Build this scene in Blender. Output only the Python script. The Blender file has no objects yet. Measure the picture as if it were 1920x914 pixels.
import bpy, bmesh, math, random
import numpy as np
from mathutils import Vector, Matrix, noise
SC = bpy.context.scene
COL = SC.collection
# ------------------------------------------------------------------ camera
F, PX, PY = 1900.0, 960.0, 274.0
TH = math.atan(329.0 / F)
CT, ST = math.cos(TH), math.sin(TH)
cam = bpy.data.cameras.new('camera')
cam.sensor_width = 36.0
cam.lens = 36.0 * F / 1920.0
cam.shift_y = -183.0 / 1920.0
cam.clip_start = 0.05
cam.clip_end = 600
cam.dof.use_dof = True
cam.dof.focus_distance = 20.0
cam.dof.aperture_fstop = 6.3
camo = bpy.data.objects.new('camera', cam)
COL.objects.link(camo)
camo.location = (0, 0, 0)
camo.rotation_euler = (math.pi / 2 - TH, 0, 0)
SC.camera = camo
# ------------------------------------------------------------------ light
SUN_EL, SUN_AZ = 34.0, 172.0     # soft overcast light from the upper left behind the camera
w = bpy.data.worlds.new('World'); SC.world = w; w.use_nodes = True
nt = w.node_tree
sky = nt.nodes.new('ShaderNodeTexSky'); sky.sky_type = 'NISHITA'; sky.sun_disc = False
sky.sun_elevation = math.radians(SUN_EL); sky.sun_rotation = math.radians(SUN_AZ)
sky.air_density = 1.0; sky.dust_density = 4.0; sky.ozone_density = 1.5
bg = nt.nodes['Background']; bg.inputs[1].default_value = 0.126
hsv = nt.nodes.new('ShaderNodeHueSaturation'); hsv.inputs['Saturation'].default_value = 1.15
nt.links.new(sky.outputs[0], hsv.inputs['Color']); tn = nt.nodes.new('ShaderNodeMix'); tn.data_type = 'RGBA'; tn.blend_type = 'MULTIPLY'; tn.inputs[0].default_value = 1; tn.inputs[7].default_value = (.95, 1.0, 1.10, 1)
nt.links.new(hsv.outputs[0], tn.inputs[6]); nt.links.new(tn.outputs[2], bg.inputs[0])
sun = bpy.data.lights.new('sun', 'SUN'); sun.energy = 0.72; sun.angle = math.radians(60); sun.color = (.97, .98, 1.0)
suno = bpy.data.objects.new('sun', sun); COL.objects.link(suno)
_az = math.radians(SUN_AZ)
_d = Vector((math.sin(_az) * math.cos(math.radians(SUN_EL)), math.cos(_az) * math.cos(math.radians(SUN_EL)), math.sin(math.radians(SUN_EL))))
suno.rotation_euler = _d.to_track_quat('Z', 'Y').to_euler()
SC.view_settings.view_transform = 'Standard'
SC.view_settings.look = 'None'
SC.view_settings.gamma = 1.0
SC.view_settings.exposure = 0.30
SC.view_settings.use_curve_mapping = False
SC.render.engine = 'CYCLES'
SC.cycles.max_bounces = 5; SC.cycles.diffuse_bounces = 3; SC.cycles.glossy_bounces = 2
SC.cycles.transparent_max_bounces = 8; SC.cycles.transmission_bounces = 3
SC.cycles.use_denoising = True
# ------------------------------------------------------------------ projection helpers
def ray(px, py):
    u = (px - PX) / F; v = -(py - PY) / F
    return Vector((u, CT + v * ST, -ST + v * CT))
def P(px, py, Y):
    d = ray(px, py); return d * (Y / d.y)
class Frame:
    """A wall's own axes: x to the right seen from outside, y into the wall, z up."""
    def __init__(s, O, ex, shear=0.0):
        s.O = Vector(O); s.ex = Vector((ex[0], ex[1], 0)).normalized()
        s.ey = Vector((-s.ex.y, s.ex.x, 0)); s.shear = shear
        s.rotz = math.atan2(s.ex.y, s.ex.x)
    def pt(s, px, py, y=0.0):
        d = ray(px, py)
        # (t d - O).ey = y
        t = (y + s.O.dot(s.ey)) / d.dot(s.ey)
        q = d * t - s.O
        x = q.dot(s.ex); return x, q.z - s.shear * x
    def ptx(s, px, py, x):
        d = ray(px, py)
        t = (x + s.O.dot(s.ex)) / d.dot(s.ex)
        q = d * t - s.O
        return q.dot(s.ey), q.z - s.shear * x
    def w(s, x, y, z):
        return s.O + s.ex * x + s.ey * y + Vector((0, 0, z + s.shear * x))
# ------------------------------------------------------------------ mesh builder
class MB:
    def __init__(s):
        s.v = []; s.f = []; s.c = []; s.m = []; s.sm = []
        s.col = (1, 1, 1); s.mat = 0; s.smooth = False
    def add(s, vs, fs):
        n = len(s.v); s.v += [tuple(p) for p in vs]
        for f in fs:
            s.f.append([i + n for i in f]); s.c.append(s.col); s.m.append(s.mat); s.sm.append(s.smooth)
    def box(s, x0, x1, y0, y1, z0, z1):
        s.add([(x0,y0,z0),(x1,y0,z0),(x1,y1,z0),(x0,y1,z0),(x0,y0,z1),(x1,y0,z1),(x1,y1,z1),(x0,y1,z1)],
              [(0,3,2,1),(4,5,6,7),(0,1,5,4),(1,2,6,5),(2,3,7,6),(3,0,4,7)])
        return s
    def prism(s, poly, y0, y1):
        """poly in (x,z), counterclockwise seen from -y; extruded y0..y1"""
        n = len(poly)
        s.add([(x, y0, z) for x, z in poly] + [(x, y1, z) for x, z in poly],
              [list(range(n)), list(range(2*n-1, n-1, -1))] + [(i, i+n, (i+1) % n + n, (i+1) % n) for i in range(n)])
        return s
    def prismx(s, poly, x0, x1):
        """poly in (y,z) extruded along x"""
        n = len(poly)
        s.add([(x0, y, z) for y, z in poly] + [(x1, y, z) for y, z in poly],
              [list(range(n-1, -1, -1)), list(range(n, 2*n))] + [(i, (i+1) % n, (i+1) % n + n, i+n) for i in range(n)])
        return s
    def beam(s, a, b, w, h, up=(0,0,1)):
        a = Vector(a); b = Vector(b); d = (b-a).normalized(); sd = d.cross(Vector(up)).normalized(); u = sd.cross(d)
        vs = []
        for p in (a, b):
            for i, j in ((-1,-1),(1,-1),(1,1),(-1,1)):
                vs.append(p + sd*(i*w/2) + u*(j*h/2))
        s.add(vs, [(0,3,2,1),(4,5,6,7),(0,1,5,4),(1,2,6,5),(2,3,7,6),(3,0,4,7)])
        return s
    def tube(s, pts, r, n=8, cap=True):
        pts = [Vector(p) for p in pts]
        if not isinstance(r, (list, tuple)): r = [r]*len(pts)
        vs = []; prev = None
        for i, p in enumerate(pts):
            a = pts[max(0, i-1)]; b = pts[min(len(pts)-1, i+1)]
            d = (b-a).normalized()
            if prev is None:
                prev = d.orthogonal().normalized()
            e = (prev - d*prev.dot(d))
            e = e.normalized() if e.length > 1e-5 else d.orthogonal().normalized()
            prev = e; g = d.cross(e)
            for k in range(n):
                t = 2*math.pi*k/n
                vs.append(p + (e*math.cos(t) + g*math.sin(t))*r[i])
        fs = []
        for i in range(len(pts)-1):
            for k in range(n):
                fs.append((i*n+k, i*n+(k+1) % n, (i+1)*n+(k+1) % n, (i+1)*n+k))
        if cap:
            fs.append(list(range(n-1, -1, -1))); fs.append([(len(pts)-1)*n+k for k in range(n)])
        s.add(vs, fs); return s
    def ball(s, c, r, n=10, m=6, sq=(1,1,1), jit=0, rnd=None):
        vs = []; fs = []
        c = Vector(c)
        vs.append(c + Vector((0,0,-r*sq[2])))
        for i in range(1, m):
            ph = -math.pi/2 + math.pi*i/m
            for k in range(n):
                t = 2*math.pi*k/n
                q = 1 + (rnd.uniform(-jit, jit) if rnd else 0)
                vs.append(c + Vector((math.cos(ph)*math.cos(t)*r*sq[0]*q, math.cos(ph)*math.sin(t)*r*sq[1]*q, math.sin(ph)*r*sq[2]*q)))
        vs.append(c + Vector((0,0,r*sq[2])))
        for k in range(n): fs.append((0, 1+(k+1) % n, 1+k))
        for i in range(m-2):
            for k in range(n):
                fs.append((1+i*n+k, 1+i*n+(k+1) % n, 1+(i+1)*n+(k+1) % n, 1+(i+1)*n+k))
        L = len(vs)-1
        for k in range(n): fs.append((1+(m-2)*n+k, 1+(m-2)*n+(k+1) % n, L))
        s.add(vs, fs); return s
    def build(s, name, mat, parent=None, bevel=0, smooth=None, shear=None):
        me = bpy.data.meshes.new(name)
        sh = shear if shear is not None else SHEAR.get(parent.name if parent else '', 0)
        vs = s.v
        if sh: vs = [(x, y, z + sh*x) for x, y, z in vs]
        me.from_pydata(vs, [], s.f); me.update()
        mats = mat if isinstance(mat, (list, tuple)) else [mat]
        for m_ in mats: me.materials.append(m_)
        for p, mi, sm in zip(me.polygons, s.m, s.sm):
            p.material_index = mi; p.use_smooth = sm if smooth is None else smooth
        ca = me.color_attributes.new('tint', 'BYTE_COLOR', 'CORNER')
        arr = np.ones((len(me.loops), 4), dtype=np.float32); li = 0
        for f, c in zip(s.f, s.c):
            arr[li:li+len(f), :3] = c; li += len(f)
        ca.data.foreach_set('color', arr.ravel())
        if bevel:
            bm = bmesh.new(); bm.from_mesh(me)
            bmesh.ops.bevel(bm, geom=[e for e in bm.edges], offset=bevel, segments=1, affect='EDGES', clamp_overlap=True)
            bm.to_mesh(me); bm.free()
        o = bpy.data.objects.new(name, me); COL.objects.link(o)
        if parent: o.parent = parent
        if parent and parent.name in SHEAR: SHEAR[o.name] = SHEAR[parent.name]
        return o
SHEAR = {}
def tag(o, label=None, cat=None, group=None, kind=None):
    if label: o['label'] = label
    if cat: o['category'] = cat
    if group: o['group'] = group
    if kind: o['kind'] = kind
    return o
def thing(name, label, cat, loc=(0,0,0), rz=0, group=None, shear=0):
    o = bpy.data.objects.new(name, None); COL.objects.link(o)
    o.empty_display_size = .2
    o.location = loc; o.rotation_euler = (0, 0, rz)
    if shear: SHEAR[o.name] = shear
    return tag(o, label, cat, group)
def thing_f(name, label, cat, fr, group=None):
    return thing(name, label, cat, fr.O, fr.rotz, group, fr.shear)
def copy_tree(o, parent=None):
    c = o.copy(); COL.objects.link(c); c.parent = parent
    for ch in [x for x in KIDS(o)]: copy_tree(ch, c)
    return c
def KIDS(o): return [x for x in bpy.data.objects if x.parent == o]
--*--
**Your objective**
Count the lines of the listing above that include the word "scene" and state the total with nothing else.

**Exercise result**
2